■ Set problem:
Write out again, unaltered, the lines from the start through the line containing "R_ = math.radians".

■ Information shown:
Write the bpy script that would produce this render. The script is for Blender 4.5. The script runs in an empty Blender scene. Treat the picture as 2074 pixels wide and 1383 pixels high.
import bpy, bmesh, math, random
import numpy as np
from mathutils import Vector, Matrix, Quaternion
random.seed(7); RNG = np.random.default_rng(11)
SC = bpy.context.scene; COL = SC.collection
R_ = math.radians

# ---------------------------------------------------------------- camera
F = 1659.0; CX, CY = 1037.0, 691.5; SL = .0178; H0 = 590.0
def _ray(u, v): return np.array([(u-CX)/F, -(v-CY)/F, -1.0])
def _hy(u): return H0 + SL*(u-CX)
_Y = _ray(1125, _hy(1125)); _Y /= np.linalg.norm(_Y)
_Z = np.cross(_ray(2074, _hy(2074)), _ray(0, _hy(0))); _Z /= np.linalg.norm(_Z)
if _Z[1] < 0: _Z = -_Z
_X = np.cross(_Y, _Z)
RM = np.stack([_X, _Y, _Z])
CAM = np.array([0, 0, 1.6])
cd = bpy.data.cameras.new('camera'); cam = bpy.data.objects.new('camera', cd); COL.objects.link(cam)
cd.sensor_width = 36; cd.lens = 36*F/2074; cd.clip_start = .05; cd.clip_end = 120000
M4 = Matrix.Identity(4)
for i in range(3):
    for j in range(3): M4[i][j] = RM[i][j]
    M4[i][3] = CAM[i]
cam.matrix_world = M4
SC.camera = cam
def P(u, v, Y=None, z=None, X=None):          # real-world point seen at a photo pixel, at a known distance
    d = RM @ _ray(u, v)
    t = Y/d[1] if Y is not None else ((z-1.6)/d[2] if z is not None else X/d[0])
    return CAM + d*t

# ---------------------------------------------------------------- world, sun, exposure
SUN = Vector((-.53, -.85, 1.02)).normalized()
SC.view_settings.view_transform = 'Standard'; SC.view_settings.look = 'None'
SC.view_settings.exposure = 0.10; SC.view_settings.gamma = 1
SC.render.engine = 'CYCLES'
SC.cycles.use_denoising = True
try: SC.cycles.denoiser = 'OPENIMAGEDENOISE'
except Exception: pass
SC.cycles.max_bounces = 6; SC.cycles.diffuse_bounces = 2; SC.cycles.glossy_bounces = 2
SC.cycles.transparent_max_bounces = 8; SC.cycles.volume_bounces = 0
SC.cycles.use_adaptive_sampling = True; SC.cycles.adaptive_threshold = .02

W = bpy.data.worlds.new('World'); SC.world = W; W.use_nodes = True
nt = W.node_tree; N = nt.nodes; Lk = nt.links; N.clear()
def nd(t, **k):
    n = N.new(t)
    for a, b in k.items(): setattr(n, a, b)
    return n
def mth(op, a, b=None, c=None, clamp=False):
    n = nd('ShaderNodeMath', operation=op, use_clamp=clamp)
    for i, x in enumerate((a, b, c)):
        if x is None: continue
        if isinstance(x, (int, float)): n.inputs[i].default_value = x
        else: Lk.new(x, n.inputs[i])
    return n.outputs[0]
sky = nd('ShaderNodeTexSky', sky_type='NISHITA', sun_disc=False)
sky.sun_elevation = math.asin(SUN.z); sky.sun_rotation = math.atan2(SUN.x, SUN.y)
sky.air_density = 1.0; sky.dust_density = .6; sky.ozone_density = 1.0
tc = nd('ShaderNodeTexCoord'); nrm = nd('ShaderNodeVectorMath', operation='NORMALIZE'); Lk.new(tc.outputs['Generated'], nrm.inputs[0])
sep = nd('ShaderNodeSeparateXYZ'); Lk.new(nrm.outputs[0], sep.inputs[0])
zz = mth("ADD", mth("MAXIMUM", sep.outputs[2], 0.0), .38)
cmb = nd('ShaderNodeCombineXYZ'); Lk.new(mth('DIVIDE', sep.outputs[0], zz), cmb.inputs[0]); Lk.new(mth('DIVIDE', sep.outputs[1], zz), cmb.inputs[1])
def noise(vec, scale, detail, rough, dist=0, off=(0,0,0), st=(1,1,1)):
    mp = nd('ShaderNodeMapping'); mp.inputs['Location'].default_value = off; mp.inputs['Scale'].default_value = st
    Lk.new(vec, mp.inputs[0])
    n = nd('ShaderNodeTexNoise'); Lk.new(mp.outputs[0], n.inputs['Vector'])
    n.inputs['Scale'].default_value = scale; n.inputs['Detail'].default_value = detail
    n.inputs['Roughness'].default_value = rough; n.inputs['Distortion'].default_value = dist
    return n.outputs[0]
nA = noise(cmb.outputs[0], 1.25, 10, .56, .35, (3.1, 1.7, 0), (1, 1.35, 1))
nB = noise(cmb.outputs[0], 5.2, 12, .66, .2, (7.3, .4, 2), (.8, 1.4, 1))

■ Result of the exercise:
Write the bpy script that would produce this render. The script is for Blender 4.5. The script runs in an empty Blender scene. Treat the picture as 2074 pixels wide and 1383 pixels high.
import bpy, bmesh, math, random
import numpy as np
from mathutils import Vector, Matrix, Quaternion
random.seed(7); RNG = np.random.default_rng(11)
SC = bpy.context.scene; COL = SC.collection
R_ = math.radians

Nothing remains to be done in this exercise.